- STORED DATA
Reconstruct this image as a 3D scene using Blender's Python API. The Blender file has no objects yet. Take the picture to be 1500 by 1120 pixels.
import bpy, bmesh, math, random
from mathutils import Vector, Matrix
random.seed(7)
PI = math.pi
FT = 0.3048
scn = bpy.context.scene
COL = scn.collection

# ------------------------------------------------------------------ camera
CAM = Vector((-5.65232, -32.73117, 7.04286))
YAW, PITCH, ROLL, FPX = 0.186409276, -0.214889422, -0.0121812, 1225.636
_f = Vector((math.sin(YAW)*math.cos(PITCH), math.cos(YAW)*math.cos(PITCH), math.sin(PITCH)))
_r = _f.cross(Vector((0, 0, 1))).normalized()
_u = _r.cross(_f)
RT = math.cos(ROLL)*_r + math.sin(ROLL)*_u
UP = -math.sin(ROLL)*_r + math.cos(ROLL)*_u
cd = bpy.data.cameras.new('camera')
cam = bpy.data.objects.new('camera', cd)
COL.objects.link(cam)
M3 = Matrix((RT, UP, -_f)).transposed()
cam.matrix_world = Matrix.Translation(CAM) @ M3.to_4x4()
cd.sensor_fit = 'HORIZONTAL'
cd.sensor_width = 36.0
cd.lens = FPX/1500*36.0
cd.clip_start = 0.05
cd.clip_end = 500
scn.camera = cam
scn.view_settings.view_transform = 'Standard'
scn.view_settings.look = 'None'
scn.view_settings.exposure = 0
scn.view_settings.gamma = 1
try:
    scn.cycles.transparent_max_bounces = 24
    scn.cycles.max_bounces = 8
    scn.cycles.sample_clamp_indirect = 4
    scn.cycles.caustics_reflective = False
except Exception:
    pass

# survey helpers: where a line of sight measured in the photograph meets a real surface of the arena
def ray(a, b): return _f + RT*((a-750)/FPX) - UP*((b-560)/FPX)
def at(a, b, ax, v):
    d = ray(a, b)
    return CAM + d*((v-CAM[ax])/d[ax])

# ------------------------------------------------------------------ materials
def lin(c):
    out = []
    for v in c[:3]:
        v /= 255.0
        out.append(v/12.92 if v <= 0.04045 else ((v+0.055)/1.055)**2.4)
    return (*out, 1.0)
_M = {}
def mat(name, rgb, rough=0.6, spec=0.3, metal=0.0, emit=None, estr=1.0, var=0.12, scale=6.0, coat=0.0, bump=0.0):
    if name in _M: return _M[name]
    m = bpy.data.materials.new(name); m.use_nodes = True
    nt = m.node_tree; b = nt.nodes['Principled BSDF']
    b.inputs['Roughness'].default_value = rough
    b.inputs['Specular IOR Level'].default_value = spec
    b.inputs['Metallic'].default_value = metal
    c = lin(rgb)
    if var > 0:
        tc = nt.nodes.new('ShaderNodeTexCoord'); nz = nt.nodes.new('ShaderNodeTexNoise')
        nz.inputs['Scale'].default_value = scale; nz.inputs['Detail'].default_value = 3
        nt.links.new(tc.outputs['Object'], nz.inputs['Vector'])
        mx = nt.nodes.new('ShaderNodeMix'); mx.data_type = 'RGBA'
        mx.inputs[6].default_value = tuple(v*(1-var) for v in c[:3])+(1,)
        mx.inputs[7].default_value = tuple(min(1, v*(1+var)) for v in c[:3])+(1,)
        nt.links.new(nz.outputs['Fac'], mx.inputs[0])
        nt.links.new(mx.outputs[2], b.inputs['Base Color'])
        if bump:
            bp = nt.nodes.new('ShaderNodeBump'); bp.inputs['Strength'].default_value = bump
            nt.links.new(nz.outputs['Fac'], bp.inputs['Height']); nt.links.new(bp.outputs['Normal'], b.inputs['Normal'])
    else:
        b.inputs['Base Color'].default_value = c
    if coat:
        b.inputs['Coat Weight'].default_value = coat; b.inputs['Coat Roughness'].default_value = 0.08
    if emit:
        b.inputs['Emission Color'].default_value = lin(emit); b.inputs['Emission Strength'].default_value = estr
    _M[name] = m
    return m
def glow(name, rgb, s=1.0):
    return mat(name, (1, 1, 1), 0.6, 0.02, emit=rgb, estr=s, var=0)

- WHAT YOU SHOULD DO
Type out the material again exactly as presented.

- RESPONSE TO THE TASK
Reconstruct this image as a 3D scene using Blender's Python API. The Blender file has no objects yet. Take the picture to be 1500 by 1120 pixels.
import bpy, bmesh, math, random
from mathutils import Vector, Matrix
random.seed(7)
PI = math.pi
FT = 0.3048
scn = bpy.context.scene
COL = scn.collection

# ------------------------------------------------------------------ camera
CAM = Vector((-5.65232, -32.73117, 7.04286))
YAW, PITCH, ROLL, FPX = 0.186409276, -0.214889422, -0.0121812, 1225.636
_f = Vector((math.sin(YAW)*math.cos(PITCH), math.cos(YAW)*math.cos(PITCH), math.sin(PITCH)))
_r = _f.cross(Vector((0, 0, 1))).normalized()
_u = _r.cross(_f)
RT = math.cos(ROLL)*_r + math.sin(ROLL)*_u
UP = -math.sin(ROLL)*_r + math.cos(ROLL)*_u
cd = bpy.data.cameras.new('camera')
cam = bpy.data.objects.new('camera', cd)
COL.objects.link(cam)
M3 = Matrix((RT, UP, -_f)).transposed()
cam.matrix_world = Matrix.Translation(CAM) @ M3.to_4x4()
cd.sensor_fit = 'HORIZONTAL'
cd.sensor_width = 36.0
cd.lens = FPX/1500*36.0
cd.clip_start = 0.05
cd.clip_end = 500
scn.camera = cam
scn.view_settings.view_transform = 'Standard'
scn.view_settings.look = 'None'
scn.view_settings.exposure = 0
scn.view_settings.gamma = 1
try:
    scn.cycles.transparent_max_bounces = 24
    scn.cycles.max_bounces = 8
    scn.cycles.sample_clamp_indirect = 4
    scn.cycles.caustics_reflective = False
except Exception:
    pass

# survey helpers: where a line of sight measured in the photograph meets a real surface of the arena
def ray(a, b): return _f + RT*((a-750)/FPX) - UP*((b-560)/FPX)
def at(a, b, ax, v):
    d = ray(a, b)
    return CAM + d*((v-CAM[ax])/d[ax])

# ------------------------------------------------------------------ materials
def lin(c):
    out = []
    for v in c[:3]:
        v /= 255.0
        out.append(v/12.92 if v <= 0.04045 else ((v+0.055)/1.055)**2.4)
    return (*out, 1.0)
_M = {}
def mat(name, rgb, rough=0.6, spec=0.3, metal=0.0, emit=None, estr=1.0, var=0.12, scale=6.0, coat=0.0, bump=0.0):
    if name in _M: return _M[name]
    m = bpy.data.materials.new(name); m.use_nodes = True
    nt = m.node_tree; b = nt.nodes['Principled BSDF']
    b.inputs['Roughness'].default_value = rough
    b.inputs['Specular IOR Level'].default_value = spec
    b.inputs['Metallic'].default_value = metal
    c = lin(rgb)
    if var > 0:
        tc = nt.nodes.new('ShaderNodeTexCoord'); nz = nt.nodes.new('ShaderNodeTexNoise')
        nz.inputs['Scale'].default_value = scale; nz.inputs['Detail'].default_value = 3
        nt.links.new(tc.outputs['Object'], nz.inputs['Vector'])
        mx = nt.nodes.new('ShaderNodeMix'); mx.data_type = 'RGBA'
        mx.inputs[6].default_value = tuple(v*(1-var) for v in c[:3])+(1,)
        mx.inputs[7].default_value = tuple(min(1, v*(1+var)) for v in c[:3])+(1,)
        nt.links.new(nz.outputs['Fac'], mx.inputs[0])
        nt.links.new(mx.outputs[2], b.inputs['Base Color'])
        if bump:
            bp = nt.nodes.new('ShaderNodeBump'); bp.inputs['Strength'].default_value = bump
            nt.links.new(nz.outputs['Fac'], bp.inputs['Height']); nt.links.new(bp.outputs['Normal'], b.inputs['Normal'])
    else:
        b.inputs['Base Color'].default_value = c
    if coat:
        b.inputs['Coat Weight'].default_value = coat; b.inputs['Coat Roughness'].default_value = 0.08
    if emit:
        b.inputs['Emission Color'].default_value = lin(emit); b.inputs['Emission Strength'].default_value = estr
    _M[name] = m
    return m
def glow(name, rgb, s=1.0):
    return mat(name, (1, 1, 1), 0.6, 0.02, emit=rgb, estr=s, var=0)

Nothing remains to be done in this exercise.